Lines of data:
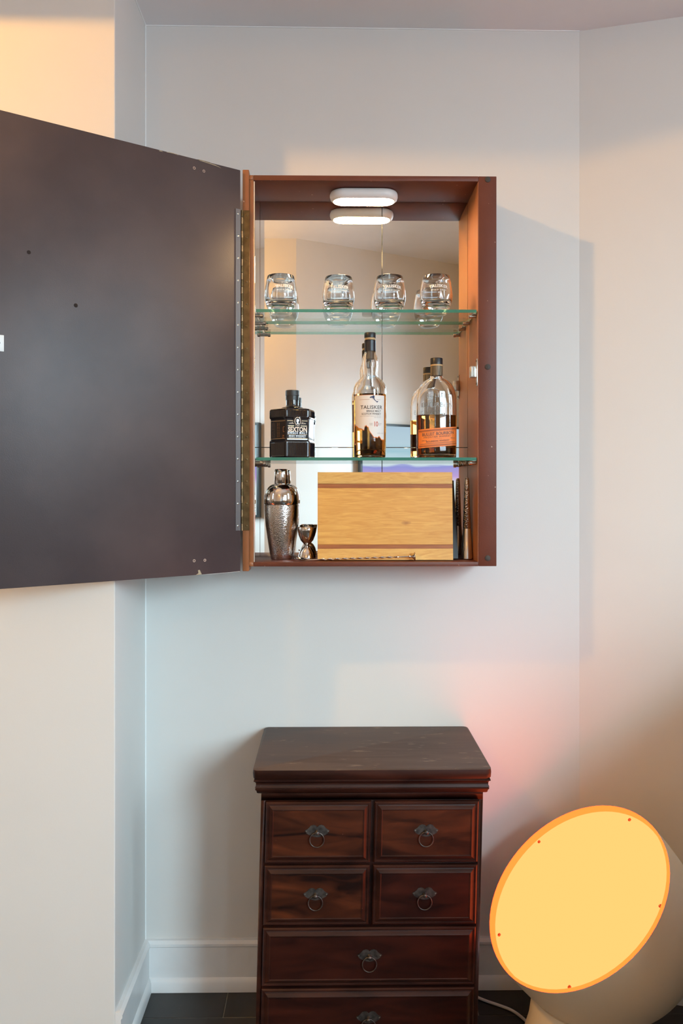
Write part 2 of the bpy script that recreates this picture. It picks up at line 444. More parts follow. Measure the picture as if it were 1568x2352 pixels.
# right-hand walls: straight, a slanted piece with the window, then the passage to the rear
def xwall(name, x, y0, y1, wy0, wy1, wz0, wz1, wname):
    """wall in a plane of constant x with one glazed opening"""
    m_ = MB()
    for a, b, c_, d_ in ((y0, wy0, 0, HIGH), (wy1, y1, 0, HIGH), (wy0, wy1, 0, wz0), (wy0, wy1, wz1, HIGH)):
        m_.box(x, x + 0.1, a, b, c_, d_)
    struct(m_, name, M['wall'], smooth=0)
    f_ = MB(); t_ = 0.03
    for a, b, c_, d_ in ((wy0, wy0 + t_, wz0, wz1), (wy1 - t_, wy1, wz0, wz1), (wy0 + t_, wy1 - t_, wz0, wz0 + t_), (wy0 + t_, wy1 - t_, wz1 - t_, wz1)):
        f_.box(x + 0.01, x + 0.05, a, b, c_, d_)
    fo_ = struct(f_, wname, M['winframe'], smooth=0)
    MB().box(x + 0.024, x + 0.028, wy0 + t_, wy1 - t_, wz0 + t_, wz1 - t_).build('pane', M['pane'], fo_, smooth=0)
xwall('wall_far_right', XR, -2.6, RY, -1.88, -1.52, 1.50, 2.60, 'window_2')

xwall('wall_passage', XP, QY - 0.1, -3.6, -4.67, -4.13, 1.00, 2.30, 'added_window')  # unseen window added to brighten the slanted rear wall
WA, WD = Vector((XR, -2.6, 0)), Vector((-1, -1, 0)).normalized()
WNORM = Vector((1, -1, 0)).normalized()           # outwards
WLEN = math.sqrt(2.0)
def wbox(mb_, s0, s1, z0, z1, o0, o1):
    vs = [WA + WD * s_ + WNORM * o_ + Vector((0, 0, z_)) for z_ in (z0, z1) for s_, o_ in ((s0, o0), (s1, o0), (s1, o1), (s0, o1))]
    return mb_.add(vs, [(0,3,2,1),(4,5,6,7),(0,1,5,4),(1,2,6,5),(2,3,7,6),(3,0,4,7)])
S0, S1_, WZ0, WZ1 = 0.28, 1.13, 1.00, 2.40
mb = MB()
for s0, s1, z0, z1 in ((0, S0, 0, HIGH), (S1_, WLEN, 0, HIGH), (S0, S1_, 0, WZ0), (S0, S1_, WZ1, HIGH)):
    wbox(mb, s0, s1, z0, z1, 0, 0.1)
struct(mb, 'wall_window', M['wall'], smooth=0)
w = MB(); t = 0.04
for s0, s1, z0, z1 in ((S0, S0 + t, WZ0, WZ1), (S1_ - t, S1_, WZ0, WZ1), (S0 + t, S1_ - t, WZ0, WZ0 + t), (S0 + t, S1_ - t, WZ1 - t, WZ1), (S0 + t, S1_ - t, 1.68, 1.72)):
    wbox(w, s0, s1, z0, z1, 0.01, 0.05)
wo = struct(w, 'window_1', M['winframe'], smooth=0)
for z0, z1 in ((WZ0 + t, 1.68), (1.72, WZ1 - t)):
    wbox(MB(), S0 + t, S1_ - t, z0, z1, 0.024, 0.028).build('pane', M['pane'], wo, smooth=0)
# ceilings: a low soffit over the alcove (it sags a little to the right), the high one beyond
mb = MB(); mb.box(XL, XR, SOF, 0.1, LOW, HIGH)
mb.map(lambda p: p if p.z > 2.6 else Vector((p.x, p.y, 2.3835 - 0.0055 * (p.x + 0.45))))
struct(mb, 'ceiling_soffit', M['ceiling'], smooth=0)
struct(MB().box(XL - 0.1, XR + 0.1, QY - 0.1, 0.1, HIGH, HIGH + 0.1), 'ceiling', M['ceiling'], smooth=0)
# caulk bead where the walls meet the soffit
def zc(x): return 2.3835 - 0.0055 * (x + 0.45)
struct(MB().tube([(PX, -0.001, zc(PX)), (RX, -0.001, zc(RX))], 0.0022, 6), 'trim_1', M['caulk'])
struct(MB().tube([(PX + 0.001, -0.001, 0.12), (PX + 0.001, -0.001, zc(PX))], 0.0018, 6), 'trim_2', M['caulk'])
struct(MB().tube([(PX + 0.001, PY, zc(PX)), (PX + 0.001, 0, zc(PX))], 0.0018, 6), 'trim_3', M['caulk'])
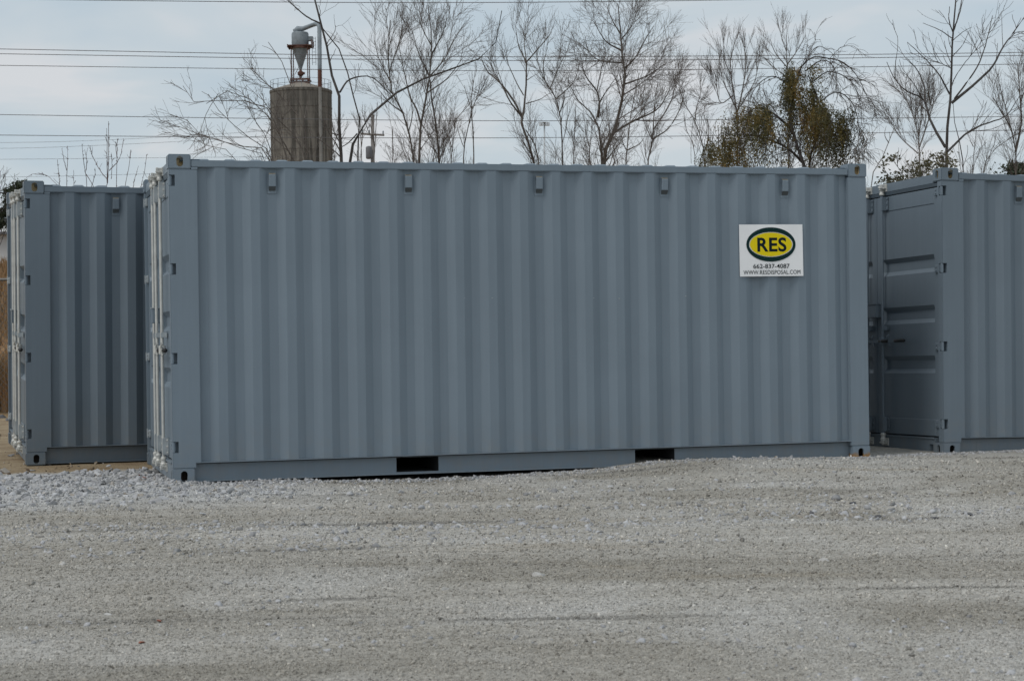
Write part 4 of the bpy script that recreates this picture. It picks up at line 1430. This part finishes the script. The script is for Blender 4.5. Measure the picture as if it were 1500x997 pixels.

### [The problem]
Pick out every line with the string "pixels" and copy it.

### [The result]
Write part 2 of the bpy script that recreates this picture. It picks up at line 444. More parts follow. Measure the picture as if it were 1568x2352 pixels.
Write part 4 of the bpy script that recreates this picture. It picks up at line 1430. This part finishes the script. The script is for Blender 4.5. Measure the picture as if it were 1500x997 pixels.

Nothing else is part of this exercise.